• [Task instructions]: Word for word, give the material below again, minus any images.

• [Recorded data]:
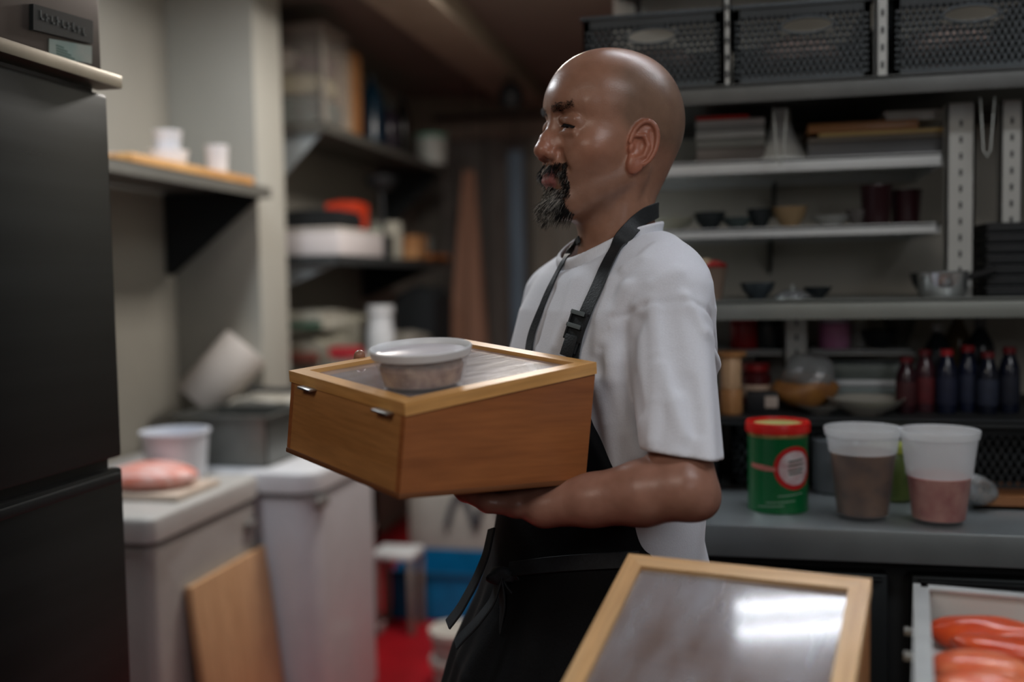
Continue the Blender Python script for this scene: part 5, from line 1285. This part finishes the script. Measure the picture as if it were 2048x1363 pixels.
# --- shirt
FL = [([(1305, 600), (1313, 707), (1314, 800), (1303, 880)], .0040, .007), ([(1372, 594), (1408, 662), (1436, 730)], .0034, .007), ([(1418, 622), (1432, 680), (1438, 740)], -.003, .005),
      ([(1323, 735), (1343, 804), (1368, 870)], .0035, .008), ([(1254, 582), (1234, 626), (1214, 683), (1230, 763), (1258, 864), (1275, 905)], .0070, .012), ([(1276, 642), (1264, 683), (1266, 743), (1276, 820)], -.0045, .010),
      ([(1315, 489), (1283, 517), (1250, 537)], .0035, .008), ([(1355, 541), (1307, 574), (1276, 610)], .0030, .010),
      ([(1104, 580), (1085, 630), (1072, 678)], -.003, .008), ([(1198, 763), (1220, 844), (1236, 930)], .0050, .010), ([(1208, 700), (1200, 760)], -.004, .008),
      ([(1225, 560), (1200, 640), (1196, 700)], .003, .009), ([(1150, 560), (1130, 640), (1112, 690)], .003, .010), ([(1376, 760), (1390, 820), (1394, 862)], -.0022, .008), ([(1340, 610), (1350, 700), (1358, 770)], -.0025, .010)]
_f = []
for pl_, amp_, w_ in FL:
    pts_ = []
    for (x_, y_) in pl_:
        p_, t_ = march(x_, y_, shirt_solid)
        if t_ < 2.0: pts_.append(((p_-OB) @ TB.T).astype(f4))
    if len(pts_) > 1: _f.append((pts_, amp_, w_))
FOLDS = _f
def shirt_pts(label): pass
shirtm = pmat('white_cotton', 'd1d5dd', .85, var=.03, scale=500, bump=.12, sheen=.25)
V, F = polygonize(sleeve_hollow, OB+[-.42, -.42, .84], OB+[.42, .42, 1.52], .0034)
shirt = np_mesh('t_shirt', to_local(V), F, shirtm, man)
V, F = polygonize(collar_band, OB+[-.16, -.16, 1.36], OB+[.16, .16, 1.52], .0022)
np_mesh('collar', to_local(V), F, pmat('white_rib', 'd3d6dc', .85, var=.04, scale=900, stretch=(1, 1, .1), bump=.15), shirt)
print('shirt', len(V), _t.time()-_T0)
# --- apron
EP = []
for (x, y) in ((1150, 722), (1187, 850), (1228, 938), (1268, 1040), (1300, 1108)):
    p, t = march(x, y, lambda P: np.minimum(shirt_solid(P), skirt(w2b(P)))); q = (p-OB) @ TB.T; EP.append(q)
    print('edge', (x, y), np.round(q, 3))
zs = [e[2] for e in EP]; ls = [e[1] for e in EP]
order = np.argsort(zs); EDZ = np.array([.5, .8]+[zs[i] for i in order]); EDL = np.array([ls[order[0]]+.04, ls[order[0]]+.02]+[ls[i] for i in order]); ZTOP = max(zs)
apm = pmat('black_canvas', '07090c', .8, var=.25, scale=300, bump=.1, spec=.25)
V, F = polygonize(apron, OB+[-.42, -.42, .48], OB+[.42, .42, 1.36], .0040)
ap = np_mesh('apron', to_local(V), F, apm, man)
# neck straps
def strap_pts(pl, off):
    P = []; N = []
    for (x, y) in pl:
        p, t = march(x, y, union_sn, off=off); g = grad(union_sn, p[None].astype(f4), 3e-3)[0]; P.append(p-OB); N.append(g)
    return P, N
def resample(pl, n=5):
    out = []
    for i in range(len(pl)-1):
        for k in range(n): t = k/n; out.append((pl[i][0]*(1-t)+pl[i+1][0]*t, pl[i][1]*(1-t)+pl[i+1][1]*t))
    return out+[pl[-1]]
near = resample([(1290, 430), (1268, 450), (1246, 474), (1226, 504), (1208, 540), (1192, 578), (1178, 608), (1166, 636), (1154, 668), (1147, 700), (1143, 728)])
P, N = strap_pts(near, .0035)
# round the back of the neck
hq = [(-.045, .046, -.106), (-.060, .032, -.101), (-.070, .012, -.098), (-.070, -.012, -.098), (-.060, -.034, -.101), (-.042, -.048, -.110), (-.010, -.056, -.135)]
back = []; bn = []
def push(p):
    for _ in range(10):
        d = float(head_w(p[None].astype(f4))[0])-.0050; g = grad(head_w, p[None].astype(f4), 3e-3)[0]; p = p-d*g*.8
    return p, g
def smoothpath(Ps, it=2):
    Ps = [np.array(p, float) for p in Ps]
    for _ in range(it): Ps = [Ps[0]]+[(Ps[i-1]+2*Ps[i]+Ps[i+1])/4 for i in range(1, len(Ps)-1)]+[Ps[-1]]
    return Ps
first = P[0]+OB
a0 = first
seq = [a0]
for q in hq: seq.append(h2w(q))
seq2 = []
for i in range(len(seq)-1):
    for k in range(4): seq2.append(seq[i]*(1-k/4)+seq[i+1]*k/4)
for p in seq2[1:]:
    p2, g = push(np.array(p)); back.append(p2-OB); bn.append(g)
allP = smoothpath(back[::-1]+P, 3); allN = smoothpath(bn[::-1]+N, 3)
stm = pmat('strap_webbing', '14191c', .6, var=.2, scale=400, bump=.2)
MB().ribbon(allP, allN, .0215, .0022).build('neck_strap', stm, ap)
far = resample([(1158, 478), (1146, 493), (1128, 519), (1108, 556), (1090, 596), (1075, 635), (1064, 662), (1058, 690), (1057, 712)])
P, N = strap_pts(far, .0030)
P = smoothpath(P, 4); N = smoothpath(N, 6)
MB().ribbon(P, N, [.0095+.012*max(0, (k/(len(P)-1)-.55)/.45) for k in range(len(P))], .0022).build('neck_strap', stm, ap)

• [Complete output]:
Continue the Blender Python script for this scene: part 5, from line 1285. This part finishes the script. Measure the picture as if it were 2048x1363 pixels.
# --- shirt
FL = [([(1305, 600), (1313, 707), (1314, 800), (1303, 880)], .0040, .007), ([(1372, 594), (1408, 662), (1436, 730)], .0034, .007), ([(1418, 622), (1432, 680), (1438, 740)], -.003, .005),
      ([(1323, 735), (1343, 804), (1368, 870)], .0035, .008), ([(1254, 582), (1234, 626), (1214, 683), (1230, 763), (1258, 864), (1275, 905)], .0070, .012), ([(1276, 642), (1264, 683), (1266, 743), (1276, 820)], -.0045, .010),
      ([(1315, 489), (1283, 517), (1250, 537)], .0035, .008), ([(1355, 541), (1307, 574), (1276, 610)], .0030, .010),
      ([(1104, 580), (1085, 630), (1072, 678)], -.003, .008), ([(1198, 763), (1220, 844), (1236, 930)], .0050, .010), ([(1208, 700), (1200, 760)], -.004, .008),
      ([(1225, 560), (1200, 640), (1196, 700)], .003, .009), ([(1150, 560), (1130, 640), (1112, 690)], .003, .010), ([(1376, 760), (1390, 820), (1394, 862)], -.0022, .008), ([(1340, 610), (1350, 700), (1358, 770)], -.0025, .010)]
_f = []
for pl_, amp_, w_ in FL:
    pts_ = []
    for (x_, y_) in pl_:
        p_, t_ = march(x_, y_, shirt_solid)
        if t_ < 2.0: pts_.append(((p_-OB) @ TB.T).astype(f4))
    if len(pts_) > 1: _f.append((pts_, amp_, w_))
FOLDS = _f
def shirt_pts(label): pass
shirtm = pmat('white_cotton', 'd1d5dd', .85, var=.03, scale=500, bump=.12, sheen=.25)
V, F = polygonize(sleeve_hollow, OB+[-.42, -.42, .84], OB+[.42, .42, 1.52], .0034)
shirt = np_mesh('t_shirt', to_local(V), F, shirtm, man)
V, F = polygonize(collar_band, OB+[-.16, -.16, 1.36], OB+[.16, .16, 1.52], .0022)
np_mesh('collar', to_local(V), F, pmat('white_rib', 'd3d6dc', .85, var=.04, scale=900, stretch=(1, 1, .1), bump=.15), shirt)
print('shirt', len(V), _t.time()-_T0)
# --- apron
EP = []
for (x, y) in ((1150, 722), (1187, 850), (1228, 938), (1268, 1040), (1300, 1108)):
    p, t = march(x, y, lambda P: np.minimum(shirt_solid(P), skirt(w2b(P)))); q = (p-OB) @ TB.T; EP.append(q)
    print('edge', (x, y), np.round(q, 3))
zs = [e[2] for e in EP]; ls = [e[1] for e in EP]
order = np.argsort(zs); EDZ = np.array([.5, .8]+[zs[i] for i in order]); EDL = np.array([ls[order[0]]+.04, ls[order[0]]+.02]+[ls[i] for i in order]); ZTOP = max(zs)
apm = pmat('black_canvas', '07090c', .8, var=.25, scale=300, bump=.1, spec=.25)
V, F = polygonize(apron, OB+[-.42, -.42, .48], OB+[.42, .42, 1.36], .0040)
ap = np_mesh('apron', to_local(V), F, apm, man)
# neck straps
def strap_pts(pl, off):
    P = []; N = []
    for (x, y) in pl:
        p, t = march(x, y, union_sn, off=off); g = grad(union_sn, p[None].astype(f4), 3e-3)[0]; P.append(p-OB); N.append(g)
    return P, N
def resample(pl, n=5):
    out = []
    for i in range(len(pl)-1):
        for k in range(n): t = k/n; out.append((pl[i][0]*(1-t)+pl[i+1][0]*t, pl[i][1]*(1-t)+pl[i+1][1]*t))
    return out+[pl[-1]]
near = resample([(1290, 430), (1268, 450), (1246, 474), (1226, 504), (1208, 540), (1192, 578), (1178, 608), (1166, 636), (1154, 668), (1147, 700), (1143, 728)])
P, N = strap_pts(near, .0035)
# round the back of the neck
hq = [(-.045, .046, -.106), (-.060, .032, -.101), (-.070, .012, -.098), (-.070, -.012, -.098), (-.060, -.034, -.101), (-.042, -.048, -.110), (-.010, -.056, -.135)]
back = []; bn = []
def push(p):
    for _ in range(10):
        d = float(head_w(p[None].astype(f4))[0])-.0050; g = grad(head_w, p[None].astype(f4), 3e-3)[0]; p = p-d*g*.8
    return p, g
def smoothpath(Ps, it=2):
    Ps = [np.array(p, float) for p in Ps]
    for _ in range(it): Ps = [Ps[0]]+[(Ps[i-1]+2*Ps[i]+Ps[i+1])/4 for i in range(1, len(Ps)-1)]+[Ps[-1]]
    return Ps
first = P[0]+OB
a0 = first
seq = [a0]
for q in hq: seq.append(h2w(q))
seq2 = []
for i in range(len(seq)-1):
    for k in range(4): seq2.append(seq[i]*(1-k/4)+seq[i+1]*k/4)
for p in seq2[1:]:
    p2, g = push(np.array(p)); back.append(p2-OB); bn.append(g)
allP = smoothpath(back[::-1]+P, 3); allN = smoothpath(bn[::-1]+N, 3)
stm = pmat('strap_webbing', '14191c', .6, var=.2, scale=400, bump=.2)
MB().ribbon(allP, allN, .0215, .0022).build('neck_strap', stm, ap)
far = resample([(1158, 478), (1146, 493), (1128, 519), (1108, 556), (1090, 596), (1075, 635), (1064, 662), (1058, 690), (1057, 712)])
P, N = strap_pts(far, .0030)
P = smoothpath(P, 4); N = smoothpath(N, 6)
MB().ribbon(P, N, [.0095+.012*max(0, (k/(len(P)-1)-.55)/.45) for k in range(len(P))], .0022).build('neck_strap', stm, ap)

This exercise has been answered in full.